» COLLECTED DATA:
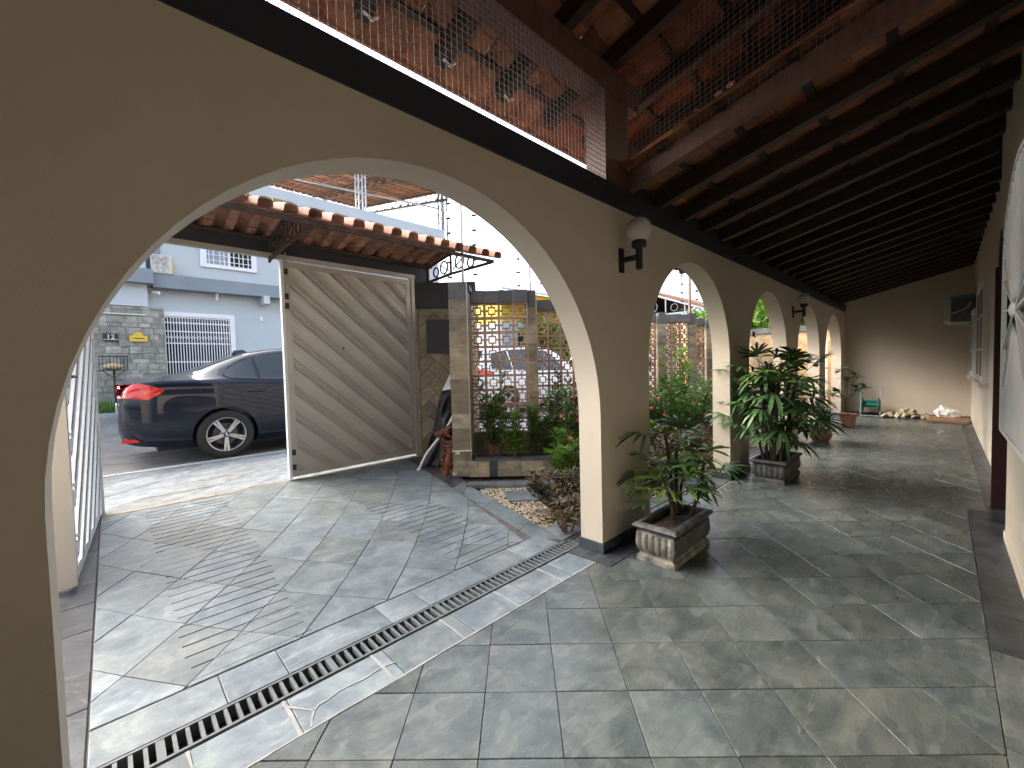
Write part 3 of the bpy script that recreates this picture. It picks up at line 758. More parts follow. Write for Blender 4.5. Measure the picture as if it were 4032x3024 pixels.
# ================================================================== stone-clad front walls, vent-block screens
D1 = Vector((.719,-.695,0))      # direction of the frontal panels
NF = Vector((-.695,-.719,0))     # normal toward the garden / veranda
def frame(p0, z0=0):
    """local (s along D1, h up, d toward viewer) -> world"""
    p0 = Vector((p0[0],p0[1],z0))
    return lambda s, h, d: tuple(p0 + D1*s + Vector((0,0,h)) + NF*d)
def wall_pieces(parent, fr, L, Hh, polys, mat, th=.018, name='stone', gap=.003):
    for p in polys:
        p = shrink(p, gap)
        if len(p) < 3 or area(p) < .0008: continue
        d = random.uniform(0, .008); mb = MB(); n = len(p)
        mb.add([fr(a,b,.001) for a,b in p]+[fr(a,b,th+d) for a,b in p], [tuple(range(n,2*n))]+[(i,(i+1)%n,n+(i+1)%n,n+i) for i in range(n)])
        mb.obj(name, mat, parent)
def herring(L, Hh, a, b):
    """45 degree running diagonal bricks, clipped to the rectangle"""
    rect = [(0,0),(L,0),(L,Hh),(0,Hh)]; out = []
    c = 2**-.5
    for i in range(-40, 60):
        for j in range(-40, 60):
            for kind in (0, 1):
                # herringbone cell
                ox, oy = (i*a - j*a), (i*b*0)
                pass
    n = 0
    # classic herringbone: horizontal brick at (k*b + m*2a.., ) in rotated frame
    for k in range(-60, 60):
        for m_ in range(-20, 20):
            bx, by = k*b + m_*2*a*0 , k*b
            x0 = k*b + m_*2*a; y0 = k*b
            for (w, h, ox, oy) in ((a, b, 0, 0), (b, a, a, b-a)):
                q = [(x0+ox,y0+oy),(x0+ox+w,y0+oy),(x0+ox+w,y0+oy+h),(x0+ox,y0+oy+h)]
                q = [((x-y)*c, (x+y)*c) for x, y in q]
                if max(p[0] for p in q) < 0 or min(p[0] for p in q) > L or max(p[1] for p in q) < 0 or min(p[1] for p in q) > Hh: continue
                p = clip_convex(q, rect)
                if p: out.append(p)
    return out
# splayed wall right of the gate
sw = thing('splay_wall', 'splayed stone clad wall with navy top band beside the gate', 'wall', (3.1, 4.6, 0))
fr = frame((2.952, 4.895))
def fbox(mb, fr, s0, s1, h0, h1, d0, d1):
    mb.add([fr(s0,h0,d0),fr(s1,h0,d0),fr(s1,h0,d1),fr(s0,h0,d1),fr(s0,h1,d0),fr(s1,h1,d0),fr(s1,h1,d1),fr(s0,h1,d1)],
           [(0,1,2,3),(7,6,5,4),(4,5,1,0),(5,6,2,1),(6,7,3,2),(7,4,0,3)]); return mb
fbox(MB(), fr, 0, .82, 0, 1.955, -.14, 0).obj('wall_body', P['grout'], sw)
fbox(MB(), fr, 0, .82, 1.955, 2.30, -.15, .012).obj('top_band', P['navy'], sw)
fbox(MB(), fr, 0, .055, 0, 1.95, .001, .026).obj('edge_strip', P['sandstone'], sw)
wall_pieces(sw, lambda s,h,d: fr(s+.06,h,d), .76, 1.955, herring(.76, 1.95, .30, .15), P['sandstone'])
mbx = thing('meter_box', 'dark navy electricity meter box on the stone wall beside the gate', 'meter box', tuple(Vector(fr(.33,1.6,.03))))
b_ = MB(); fbox(b_, fr, .17, .50, 1.36, 1.80, .02, .07); b_.obj('box_body', P['navy'], mbx)
b_ = MB(); fbox(b_, fr, .185, .485, 1.375, 1.785, .0705, .076); b_.obj('box_door', P['navy'], mbx)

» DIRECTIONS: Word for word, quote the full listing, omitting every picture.

» OUTPUT FOR THIS TASK:
Write part 3 of the bpy script that recreates this picture. It picks up at line 758. More parts follow. Write for Blender 4.5. Measure the picture as if it were 4032x3024 pixels.
# ================================================================== stone-clad front walls, vent-block screens
D1 = Vector((.719,-.695,0))      # direction of the frontal panels
NF = Vector((-.695,-.719,0))     # normal toward the garden / veranda
def frame(p0, z0=0):
    """local (s along D1, h up, d toward viewer) -> world"""
    p0 = Vector((p0[0],p0[1],z0))
    return lambda s, h, d: tuple(p0 + D1*s + Vector((0,0,h)) + NF*d)
def wall_pieces(parent, fr, L, Hh, polys, mat, th=.018, name='stone', gap=.003):
    for p in polys:
        p = shrink(p, gap)
        if len(p) < 3 or area(p) < .0008: continue
        d = random.uniform(0, .008); mb = MB(); n = len(p)
        mb.add([fr(a,b,.001) for a,b in p]+[fr(a,b,th+d) for a,b in p], [tuple(range(n,2*n))]+[(i,(i+1)%n,n+(i+1)%n,n+i) for i in range(n)])
        mb.obj(name, mat, parent)
def herring(L, Hh, a, b):
    """45 degree running diagonal bricks, clipped to the rectangle"""
    rect = [(0,0),(L,0),(L,Hh),(0,Hh)]; out = []
    c = 2**-.5
    for i in range(-40, 60):
        for j in range(-40, 60):
            for kind in (0, 1):
                # herringbone cell
                ox, oy = (i*a - j*a), (i*b*0)
                pass
    n = 0
    # classic herringbone: horizontal brick at (k*b + m*2a.., ) in rotated frame
    for k in range(-60, 60):
        for m_ in range(-20, 20):
            bx, by = k*b + m_*2*a*0 , k*b
            x0 = k*b + m_*2*a; y0 = k*b
            for (w, h, ox, oy) in ((a, b, 0, 0), (b, a, a, b-a)):
                q = [(x0+ox,y0+oy),(x0+ox+w,y0+oy),(x0+ox+w,y0+oy+h),(x0+ox,y0+oy+h)]
                q = [((x-y)*c, (x+y)*c) for x, y in q]
                if max(p[0] for p in q) < 0 or min(p[0] for p in q) > L or max(p[1] for p in q) < 0 or min(p[1] for p in q) > Hh: continue
                p = clip_convex(q, rect)
                if p: out.append(p)
    return out
# splayed wall right of the gate
sw = thing('splay_wall', 'splayed stone clad wall with navy top band beside the gate', 'wall', (3.1, 4.6, 0))
fr = frame((2.952, 4.895))
def fbox(mb, fr, s0, s1, h0, h1, d0, d1):
    mb.add([fr(s0,h0,d0),fr(s1,h0,d0),fr(s1,h0,d1),fr(s0,h0,d1),fr(s0,h1,d0),fr(s1,h1,d0),fr(s1,h1,d1),fr(s0,h1,d1)],
           [(0,1,2,3),(7,6,5,4),(4,5,1,0),(5,6,2,1),(6,7,3,2),(7,4,0,3)]); return mb
fbox(MB(), fr, 0, .82, 0, 1.955, -.14, 0).obj('wall_body', P['grout'], sw)
fbox(MB(), fr, 0, .82, 1.955, 2.30, -.15, .012).obj('top_band', P['navy'], sw)
fbox(MB(), fr, 0, .055, 0, 1.95, .001, .026).obj('edge_strip', P['sandstone'], sw)
wall_pieces(sw, lambda s,h,d: fr(s+.06,h,d), .76, 1.955, herring(.76, 1.95, .30, .15), P['sandstone'])
mbx = thing('meter_box', 'dark navy electricity meter box on the stone wall beside the gate', 'meter box', tuple(Vector(fr(.33,1.6,.03))))
b_ = MB(); fbox(b_, fr, .17, .50, 1.36, 1.80, .02, .07); b_.obj('box_body', P['navy'], mbx)
b_ = MB(); fbox(b_, fr, .185, .485, 1.375, 1.785, .0705, .076); b_.obj('box_door', P['navy'], mbx)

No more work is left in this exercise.